Jun. 21, 2015 6:00 am
Father's Day has me thinking about dirt. And no, this isn't another topsoil column. Promise.
It's that my dad, Howard Dorman, who is 83, spent so much time working in it. His yard is filled with towering trees he planted as saplings, some sent through the mail from a seed catalog.
We always had big garden. One year, it produced tomatoes as big as your head, which I tried to sell at a table next to our gravel road. Turns out I can't even sell tomatoes as big as your head.
His large rose garden still thrives. After a bitter winter killed many of his roses a couple of years ago, he simply went out, bought replacements and planted them.
He still fills pots with flowers because that's what my mother would have wanted.
Then there's ball field dirt, his second home for the roughly 50 years he coached softball for Woden-Crystal Lake, Belmond and Belmond-Klemme. He won more than 1,000 games, was named national coach of the year and is in the Iowa softball coaches' Hall of Fame. His teams won a couple of state titles and appeared in several state tournaments.
But beneath all those shiny stats is dirt. All the mornings and afternoons and evenings spent raking and filling, spraying and dragging that softball diamond. All the times I watched him drive in circles smoothing its sandy contours on an old tight-turning tug that used to work for the Iowa Air National Guard.
Alone, under the lights, long after the game was over.
He fussed over its details. He checked and rechecked.

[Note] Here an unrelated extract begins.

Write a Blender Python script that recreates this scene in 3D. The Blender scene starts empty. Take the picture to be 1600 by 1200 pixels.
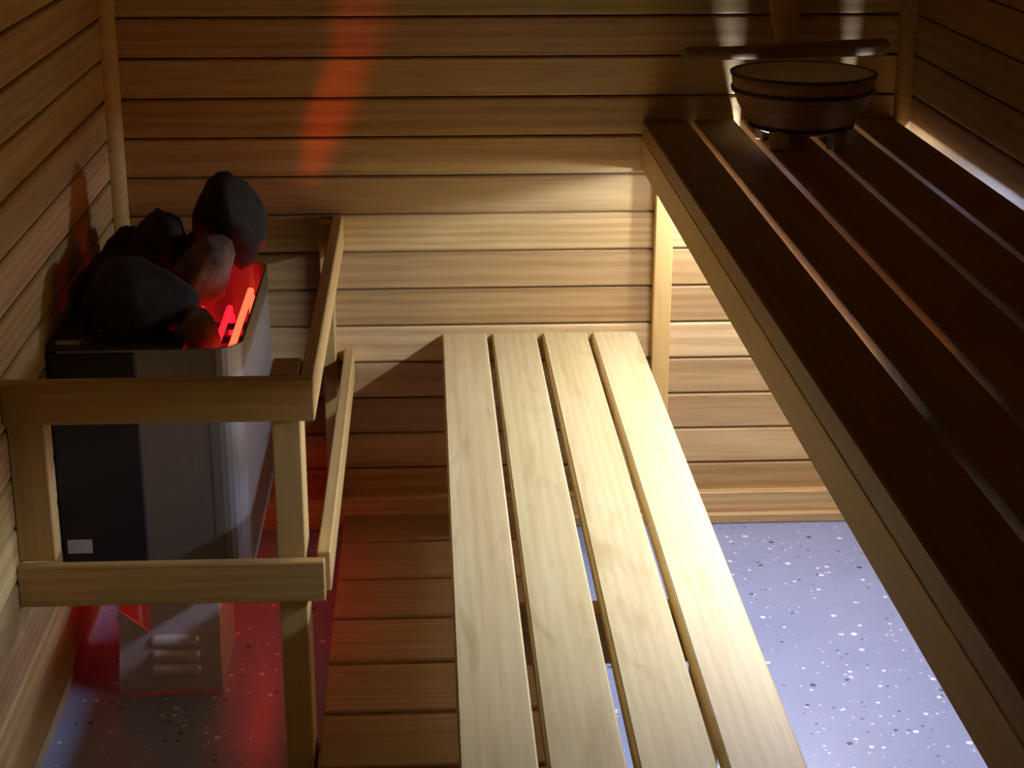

He fought against rainouts with shovels, rakes and sand.
The old Impala he drove for years to and from the diamond was covered in ball field dust, inside and out. Its windshield was cracked by foul balls.
That's what it takes to build something, a program, a legacy, something that you can be proud of long after the cheers die down. Something so special that kids still reach out to you after all these years because the lessons you taught them are still so meaningful to them. Sometimes, what you plant in all that dirt blossoms. The scraping and dragging and fussing pays off.
That old diamond is gone now. They built a great new school on top of it, and moved the baseball and softball complex to some land nearby.
He coached at the new diamonds for a season or two before retiring in 2008 and re-retiring in 2010, although he still does some coaching. As long as there are kids who want to learn, he's not going to stop.
The school district named the new diamonds for the people who donated the land, which isn't surprising.
After all of that work and coaching and nurturing, I wish they had put his name on that field. Of course, that's the biased verdict of an opinionated son who makes a living complaining about the decisions of officialdom.
My dad, of course, doesn't need a nameplate to know he built something.
And I remember it every time I'm in my garden, hands caked in mud. And every time one of my kids walks off the field after a softball game, grinning, in a uniform covered in dirt.